Output a verbatim copy of the data, cut off after the line that contains "(.74, .69, .61), .15, .4)".
#### SOURCE MATERIAL ####
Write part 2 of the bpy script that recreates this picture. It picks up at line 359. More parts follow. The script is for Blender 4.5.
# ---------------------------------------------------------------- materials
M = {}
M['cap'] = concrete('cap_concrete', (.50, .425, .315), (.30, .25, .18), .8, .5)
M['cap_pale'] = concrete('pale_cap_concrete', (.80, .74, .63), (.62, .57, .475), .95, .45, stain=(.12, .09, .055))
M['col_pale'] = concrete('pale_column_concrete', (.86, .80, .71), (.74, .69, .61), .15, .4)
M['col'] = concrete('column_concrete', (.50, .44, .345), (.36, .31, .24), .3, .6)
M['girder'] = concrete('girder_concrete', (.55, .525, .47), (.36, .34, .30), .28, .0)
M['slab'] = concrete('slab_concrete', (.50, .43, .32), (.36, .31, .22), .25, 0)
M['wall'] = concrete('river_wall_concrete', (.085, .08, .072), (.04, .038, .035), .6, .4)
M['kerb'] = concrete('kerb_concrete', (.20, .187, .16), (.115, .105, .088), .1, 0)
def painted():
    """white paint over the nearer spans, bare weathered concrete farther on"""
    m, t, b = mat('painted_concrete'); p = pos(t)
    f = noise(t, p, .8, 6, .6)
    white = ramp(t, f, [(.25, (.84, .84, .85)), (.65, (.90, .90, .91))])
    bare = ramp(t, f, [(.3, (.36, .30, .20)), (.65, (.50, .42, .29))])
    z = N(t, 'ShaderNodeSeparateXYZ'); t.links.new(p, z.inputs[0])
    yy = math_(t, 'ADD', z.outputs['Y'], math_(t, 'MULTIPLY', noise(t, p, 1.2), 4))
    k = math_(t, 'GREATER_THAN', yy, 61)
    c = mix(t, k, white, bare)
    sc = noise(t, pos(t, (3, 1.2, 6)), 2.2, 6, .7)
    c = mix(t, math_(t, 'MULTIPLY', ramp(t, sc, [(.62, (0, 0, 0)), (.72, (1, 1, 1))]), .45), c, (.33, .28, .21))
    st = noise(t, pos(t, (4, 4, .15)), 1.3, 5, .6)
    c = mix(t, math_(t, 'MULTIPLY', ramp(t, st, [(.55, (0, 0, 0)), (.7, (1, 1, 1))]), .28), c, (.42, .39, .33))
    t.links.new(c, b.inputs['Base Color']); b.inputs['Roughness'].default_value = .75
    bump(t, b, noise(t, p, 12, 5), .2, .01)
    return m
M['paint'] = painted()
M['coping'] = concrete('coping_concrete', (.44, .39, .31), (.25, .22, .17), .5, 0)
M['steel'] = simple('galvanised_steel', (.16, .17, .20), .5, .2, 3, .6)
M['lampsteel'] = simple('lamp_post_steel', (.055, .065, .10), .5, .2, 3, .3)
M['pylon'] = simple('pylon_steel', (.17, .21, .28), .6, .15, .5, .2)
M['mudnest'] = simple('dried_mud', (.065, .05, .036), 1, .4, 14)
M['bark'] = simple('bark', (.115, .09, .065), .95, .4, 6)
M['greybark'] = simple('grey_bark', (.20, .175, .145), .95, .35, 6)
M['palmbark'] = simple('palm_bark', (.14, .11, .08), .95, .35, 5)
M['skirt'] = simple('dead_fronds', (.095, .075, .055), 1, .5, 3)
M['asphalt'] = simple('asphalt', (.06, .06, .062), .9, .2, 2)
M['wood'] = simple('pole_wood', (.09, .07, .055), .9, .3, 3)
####
→ **EXERCISE OUTPUT**
Write part 2 of the bpy script that recreates this picture. It picks up at line 359. More parts follow. The script is for Blender 4.5.
# ---------------------------------------------------------------- materials
M = {}
M['cap'] = concrete('cap_concrete', (.50, .425, .315), (.30, .25, .18), .8, .5)
M['cap_pale'] = concrete('pale_cap_concrete', (.80, .74, .63), (.62, .57, .475), .95, .45, stain=(.12, .09, .055))
M['col_pale'] = concrete('pale_column_concrete', (.86, .80, .71), (.74, .69, .61), .15, .4)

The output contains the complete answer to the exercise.